Procès des écoutes téléphoniques de Nicolas Sarkozy et nullités de procédure (par Philippe SIMONEAU, ADEKWA Avocats Lille)

 

 

 

 

Philippe Simoneau, ADEKWA Avocats Lille, Nicolas Sarkozy

 

 

|  par Philippe SIMONEAU, Associé ADEKWA Avocats  |

Avocat au Barreau de Lille

 

 

Nullités de procédure, de quoi parle-t-on ?

 

Au premier jour de la reprise du procès, « les exceptions et incidents de nullités ont été joints au fond ».

Qu’est-ce que cela veut dire ?

La presse et les médias racontent la brillante plaidoirie de l’avocate de Nicolas Sarkozy sur les nullités de procédure.

Ma consœur Jacqueline Laffont a raison ! Mille fois raison !

Ces nullités sont caractérisées !

Mais comme d’habitude, le Tribunal a « joint l’incident au fond » en application du fameux et exécrable article 459 du code de procédure pénale qui dit :

 « Le tribunal … doit joindre au fond les incidents et exceptions dont il est saisi, et y statuer par un seul et même jugement … », sauf ajoute le texte, « en cas d’impossibilité absolue, ou encore lorsqu’une décision immédiate sur l’incident ou sur l’exception est commandée par une disposition qui touche à l’ordre public ».

« Impossibilité absolue », « ordre public » ; autant vous dire que c’est jamais…

Nombre de procédures mériteraient que le Tribunal se prononce en premier lieu sur les nullités ; il n’y aurait pas de temps perdu à évoquer une affaire qui n’a pu lieu d’être.

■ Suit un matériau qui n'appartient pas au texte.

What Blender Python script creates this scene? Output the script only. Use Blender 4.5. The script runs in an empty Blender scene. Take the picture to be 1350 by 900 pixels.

 J’avais déposé une QPC, Question Prioritaire de Constitutionnalité, avec mon ami et confrère Frank Berton, et la Cour de Cassation nous avait répondu dans un arrêt du 11 octobre 2011 :

« Les dispositions de l’article 459, …, n’ont pour objet, …, que de prévenir les procédés dilatoires et d’aboutir ainsi à une décision dans un délai raisonnable dans l’intérêt d’une bonne administration de la justice ». (Cass Crim, 11 octobre 2011, n° 11-90088)

Ben voyons ; et pourtant…

Non, les conclusions de nullité ne sont pas des procédés dilatoires.

La « bonne administration de la justice » a bon dos dès lors qu’il s’agit « d’arbitrer » face à la protection du secret professionnel des avocats (qui vous protège), au procès équitable, au principe d’égalité des armes entre accusation et défense, et aux droits de la défense pendant toutes les phases de la procédure, pas seulement le jour du procès !

Quant aux délais raisonnables, vous me permettrez de sourire tant ils sont à géométrie variable.

En 2020, nous en sommes encore et toujours à mener ces combats pour le respect du caractère équitable et contradictoire d’une procédure, la préservation de l’équilibre des droits des parties qui sont des principes directeurs et essentiels de la procédure pénale qui devraient pourtant s’imposer à tous.

Le respect de ces principes, c’est le respect des droits du justiciable, quel qu’il soit, connu ou pas.

La Justice n’est décidément pas égale pour tous, pas même pour un ancien Président de la République Française.